Friday, September 17, 2010

TIFF '10: Traversing precarious terrain


Wednesday evening’s Mavericks session at the 35th Toronto International Film Festival featured Kelly Reichardt, the American director of
Old Joy and Wendy and Lucy. It was probably the most captivating and intimate session of its kind I’ve ever seen at TIFF. Reichardt was interviewed by Entertainment Weekly’s Lisa Schwarzbaum, who would not have been my first choice for the role but in fact did a remarkable job, alternately supporting and gently provoking her subject. Reichardt was warm, good humoured, yet utterly frank about her particular anxieties as a filmmaker who, in the ten years between her first and second features, gradually came to realize the myriad filmmaking methods for which she was not suited and essentially refused to work. Joking somewhat painfully about the disappointingly smallish crowd that turned out for the on-stage Q&A—among them actors Shirley Henderson and Neal Huff, and composer Jeff Grace—Reichardt matter-of-factly tried to explain how she was acutely aware that her opportunities to make the sort of films she wants to make—the sort that are handmade, that use skeletal crews, that offer the talent no pampering whatsoever, that are shot on film despite tiny budgets, that grant the director genuine and complete independence, that reject diversion in favour of quietude, narrative dynamics in favour of close observation and emotional nuance—could evaporate at any moment. Reichardt is beloved and respected, especially amongst local cinephiles, and everyone there seemed to want to reassure her of this, yet honestly, I think her anxieties are perfectly valid. What makes Reichardt’s work so valuable and enduring is also what can make it seem like some sort of endangered species.

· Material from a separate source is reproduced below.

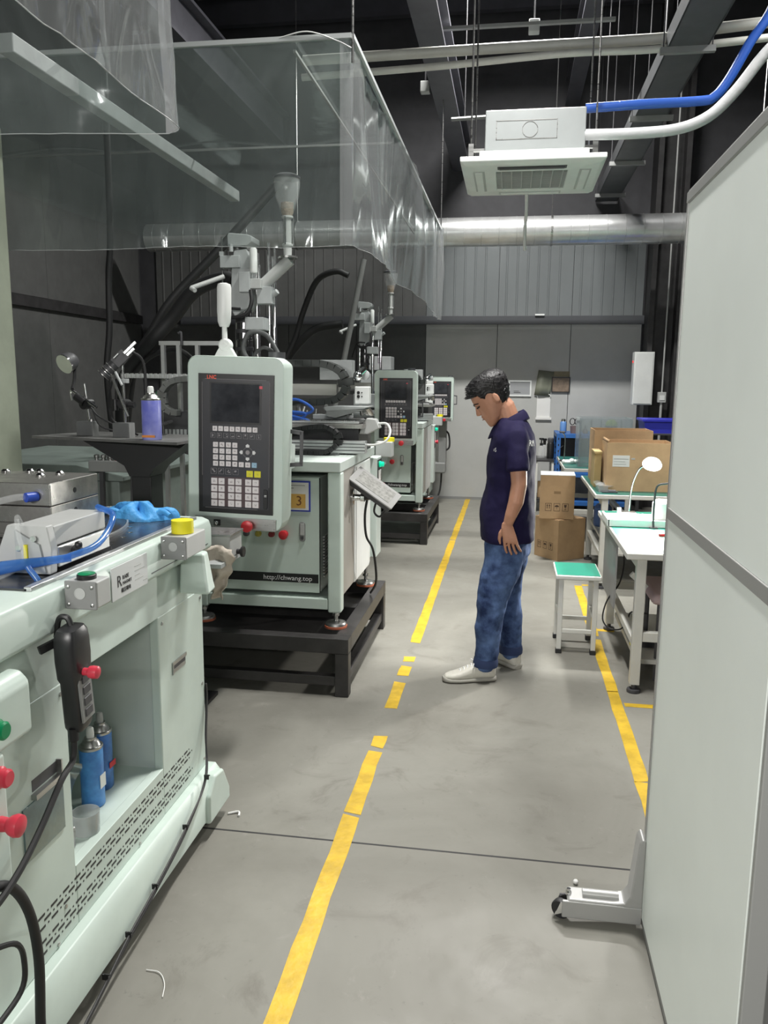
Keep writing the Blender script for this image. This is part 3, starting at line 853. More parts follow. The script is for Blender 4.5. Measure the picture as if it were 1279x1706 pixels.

Meek’s Cut-off, Reichardt’s fourth feature, roughly approximates a western, though it forsakes widescreen vistas for square images of landscapes dissolving into other, similar landscapes. It offers a paucity of action, and is firmly committed to conveying the arduousness of settling in unmapped territory. It is distinctly immersive and may very well be the best American film of the year. Based on true events and set in 1845, it chronicles a trio of families traversing Oregon with the increasingly dubious leadership of big-talking, biker-bearded Bruce Greenwood’s Stephen Meek. Terrain proves troublesome and water progressively scarce. Henderson’s character is pregnant. A strangely moving scene finds her chasing a kerchief across parched gray earth in the mischievous wind. Washing up, repairing wheels, building a fire: drawing inspiration for Robert Flaherty’s films, Reichardt allows the group’s chores to play out in real time, and in doing so slowly changes our sense of time. From a distance we watch Michele Williams fire and then reload a musket in a state of panic and it is an unnervingly long process. At one point the men capture an Indian. Against Meek’s wishes they let him live so as to lead them to water. There are no subtitles and we have no special access to his thoughts or intentions. He isn’t ennobled or humanized any more than anyone else. He’s a man, which is enough for Williams’ character to fear him, but also to treat him with respect. She’s pragmatic first and sympathetic second. The film’s ending is sublimely well judged, resolving almost nothing yet ushering us right to the moment where our desperate convey of characters must surrender any notion of being able to control their destinies. Beautiful. But political? It’s that too, but I’d rather you discover those layers on your own.